I agree with the overall point being made by @tbenst. Nix has a pretty big learning curve, and as a community, it would be great if we could do as much as possible to make it easier for new-comers to get started with Nix.
In this thread, there seems to be a conflict between people who want to keep NixOS as pure as possible, vs people who want NixOS to be somewhat beginner friendly.
Historically, it seems like NixOS has tried to be as pure as possible, even if it means making it harder for some beginners. I don’t necessarily disagree with this approach, but it is possible this is turning off many beginners.
I’ve been in the Haskell community for a long time, and I’ve recently started playing around with Rust. Both Haskell and Rust are known for difficult learning curves, but it seems like the Rust community is doing much more to help out beginners (mostly with documentation, convenient tooling, and a helpful compiler). I don’t have any hard numbers, but it seems like the Rust community is expanding at a much more rapid pace than Haskell.
I’m worried that Nix and NixOS are going the way of Haskell, rather than Rust.
Maybe one approach would be to create a sister distribution to NixOS that maps /run/current-system/sw/
into /usr
, /lib
, /bin
, etc as appropriate. Depending on what you had setup in environment.systemPackages
, a lot of software would hopefully run without too many problems.

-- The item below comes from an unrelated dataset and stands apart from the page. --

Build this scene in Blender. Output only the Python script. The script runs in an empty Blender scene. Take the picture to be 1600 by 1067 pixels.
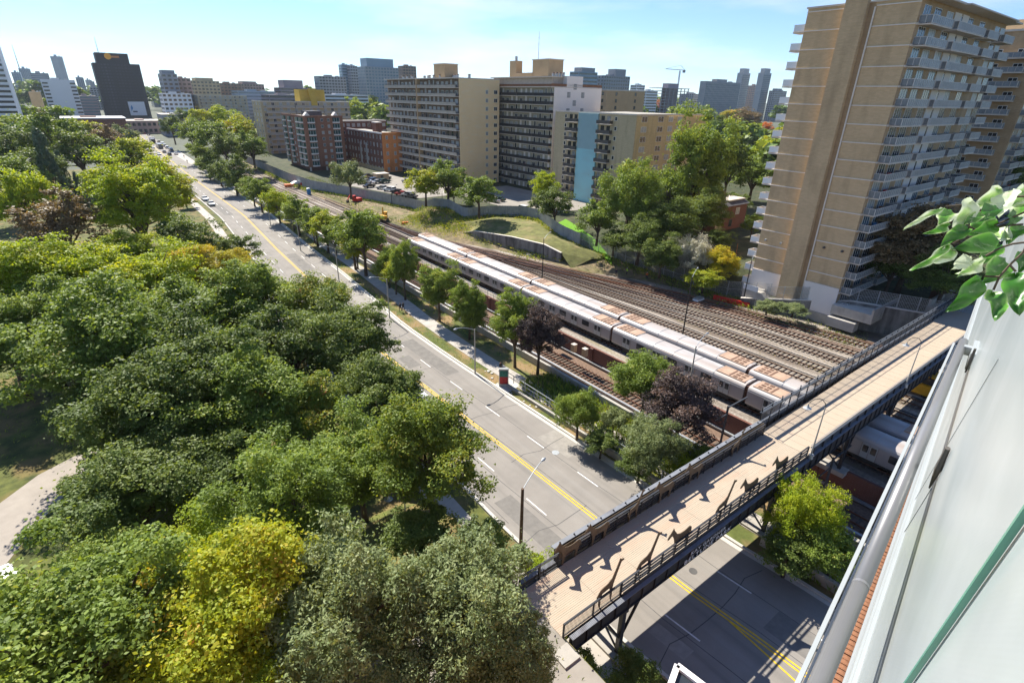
import bpy, math, random
import numpy as np
from mathutils import Vector, Matrix, Euler
random.seed(7); RNG = np.random.default_rng(11)
R = math.radians
sc = bpy.context.scene
COL = sc.collection
# ------------------------------------------------------------------ camera, world, sun, exposure
FPX, PITCH, ROLL, CAMZ = 835.0, 24.6, 1.2, 36.0
_th, _r = R(PITCH), R(ROLL)
FWD = np.array([0, math.cos(_th), -math.sin(_th)]); _rt = np.array([1., 0, 0]); _up = np.cross(_rt, FWD)
CR = math.cos(_r)*_rt + math.sin(_r)*_up; CU = -math.sin(_r)*_rt + math.cos(_r)*_up
cam = bpy.data.cameras.new('camera'); cam.sensor_width = 36; cam.lens = FPX/1600*36
cam.clip_start = 0.05; cam.clip_end = 30000
co = bpy.data.objects.new('camera', cam); COL.objects.link(co)
co.matrix_world = Matrix(((CR[0], CU[0], -FWD[0], 0), (CR[1], CU[1], -FWD[1], 0), (CR[2], CU[2], -FWD[2], CAMZ), (0, 0, 0, 1)))
sc.camera = co
SUN_AZ, SUN_EL = -36.0, 43.5
sun = bpy.data.lights.new('sun', 'SUN'); sun.energy = 4.7; sun.angle = R(0.5); sun.color = (1.0, 0.95, 0.86)
so = bpy.data.objects.new('sun', sun); COL.objects.link(so)
_sd = Vector((math.sin(R(SUN_AZ))*math.cos(R(SUN_EL)), math.cos(R(SUN_AZ))*math.cos(R(SUN_EL)), math.sin(R(SUN_EL))))
so.rotation_euler = (-_sd).to_track_quat('-Z', 'Y').to_euler()
w = bpy.data.worlds.new('World'); sc.world = w; w.use_nodes = True
nt = w.node_tree; nt.nodes.clear()
out = nt.nodes.new('ShaderNodeOutputWorld'); bg = nt.nodes.new('ShaderNodeBackground')
sky = nt.nodes.new('ShaderNodeTexSky'); sky.sky_type = 'NISHITA'; sky.sun_disc = False
sky.sun_elevation = R(SUN_EL); sky.sun_rotation = R(SUN_AZ); sky.air_density = 0.8; sky.dust_density = 0.0; sky.ozone_density = 2.5
bg.inputs['Strength'].default_value = 0.098
tc = nt.nodes.new('ShaderNodeTexCoord'); sep = nt.nodes.new('ShaderNodeSeparateXYZ')
nt.links.new(tc.outputs['Generated'], sep.inputs[0])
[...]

New users could start off on this distribution until they are sufficiently skilled with Nix, and then they could eventually graduate to the pure NixOS.
@danieldk
I have found much steeper hills to climb than the lack of /bin/bash
, such as learning the Nix language and all the conventions of nixpkgs
While this is definitely true, I don’t think it is a good reason to not have /bin/bash
. Just because we haven’t removed all difficulties doesn’t mean we shouldn’t try to remove some difficulties.
And you can’t really use NixOS without knowing the Nix language and nixpkgs
.
I’ve seen lots of users who get started using NixOS even though they don’t know the Nix language very well, or have a good idea how nixpkgs
works. In fact, I would even bet that the majority of users (or at least a large minority) don’t have a super strong understanding of the nix lanuage or nixpkgs.
Most users start out by copy-and-pasting nix code they find online. Some users never really graduate past this stage. And that’s completely fine.